Les pays en développement, eux, n’auraient guère à gagner de cette libéralisation, en raison de la faible intégration régionale de ces pays qui se traduit par des droits de douane entre eux relativement élevés, sans compter parfois des taxes à l’importation. Quant à l’exportation vers les consommateurs des pays riches, elle ne leur serait guère accessible en raison notamment du manque d’infrastructures mais aussi des normes de qualité très élevées, notamment en Europe. Plutôt que d’exposer ces pays à une plus grande ouverture des marchés, l’étude suggère « pour les pays qui sont réellement en voie de développement » le recours à la « boîte » de développement « avec son traitement spécial et différencié.»

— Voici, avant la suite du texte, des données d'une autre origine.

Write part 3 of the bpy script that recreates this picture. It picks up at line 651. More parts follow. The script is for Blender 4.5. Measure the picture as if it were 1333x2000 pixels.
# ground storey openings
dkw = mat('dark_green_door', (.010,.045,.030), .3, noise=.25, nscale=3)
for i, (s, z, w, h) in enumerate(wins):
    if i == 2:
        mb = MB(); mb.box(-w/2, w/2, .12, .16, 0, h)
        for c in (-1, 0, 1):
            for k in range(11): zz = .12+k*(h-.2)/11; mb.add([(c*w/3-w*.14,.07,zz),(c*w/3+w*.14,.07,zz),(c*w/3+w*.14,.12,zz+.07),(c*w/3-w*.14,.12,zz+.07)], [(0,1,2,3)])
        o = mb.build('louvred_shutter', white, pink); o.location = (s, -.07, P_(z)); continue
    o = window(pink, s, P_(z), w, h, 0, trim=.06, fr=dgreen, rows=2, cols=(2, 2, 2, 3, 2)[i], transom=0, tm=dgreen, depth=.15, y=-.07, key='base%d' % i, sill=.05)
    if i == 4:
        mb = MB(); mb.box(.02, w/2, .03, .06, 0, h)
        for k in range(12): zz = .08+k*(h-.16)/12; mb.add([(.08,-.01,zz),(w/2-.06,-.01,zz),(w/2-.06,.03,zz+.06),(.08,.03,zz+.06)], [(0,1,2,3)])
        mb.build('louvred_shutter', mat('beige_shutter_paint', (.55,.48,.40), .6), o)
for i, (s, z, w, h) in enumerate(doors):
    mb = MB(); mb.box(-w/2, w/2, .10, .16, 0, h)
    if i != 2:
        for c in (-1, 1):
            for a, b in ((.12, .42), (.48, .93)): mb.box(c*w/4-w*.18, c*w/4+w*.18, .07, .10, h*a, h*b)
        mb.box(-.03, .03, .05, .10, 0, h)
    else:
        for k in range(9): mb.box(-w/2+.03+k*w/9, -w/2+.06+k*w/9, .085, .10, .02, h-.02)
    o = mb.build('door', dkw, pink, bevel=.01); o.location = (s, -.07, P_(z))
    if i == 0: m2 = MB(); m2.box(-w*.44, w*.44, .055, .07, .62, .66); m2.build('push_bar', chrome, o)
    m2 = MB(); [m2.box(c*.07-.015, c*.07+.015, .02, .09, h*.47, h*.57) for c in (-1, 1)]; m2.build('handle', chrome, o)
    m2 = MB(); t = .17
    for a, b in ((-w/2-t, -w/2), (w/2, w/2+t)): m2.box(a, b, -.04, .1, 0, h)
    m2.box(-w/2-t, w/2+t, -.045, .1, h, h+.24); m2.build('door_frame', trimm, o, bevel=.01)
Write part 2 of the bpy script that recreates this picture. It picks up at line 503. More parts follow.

Si les auteurs considèrent « que la mondialisation empêche aujourd’hui d’avoir les mêmes politiques agricoles qu’il y a plusieurs décennies », ils estiment en revanche qu’elles sont parfaitement justifiées et ne sont pas contradictoires avec la libéralisation des échanges. « Les caractéristiques de l’agriculture, sa finalité et son rôle font que l’intervention publique reste nécessaire (...) Il n’y a en effet pas d’incompatibilité entre l’ouverture des marchés et le soutien du revenu, à condition de bien choisir les instruments », estiment les auteurs, à rebours d’un autre think-tank, l’Institut Montaigne, qui prônait en juin 2005, le retrait de tout soutien public. Globalement, le découplage des aides mis en place par la dernière réforme de la Pac paraît « avoir peu d’effets sur les échanges», même si reconnaît l’Ifri, elle fige cependant les conditions acquises. Il est à noter que c’est l’une des rares réserves des auteurs contre la réforme de Luxembourg, pourtant mise à mal à l’époque par le monde agricole.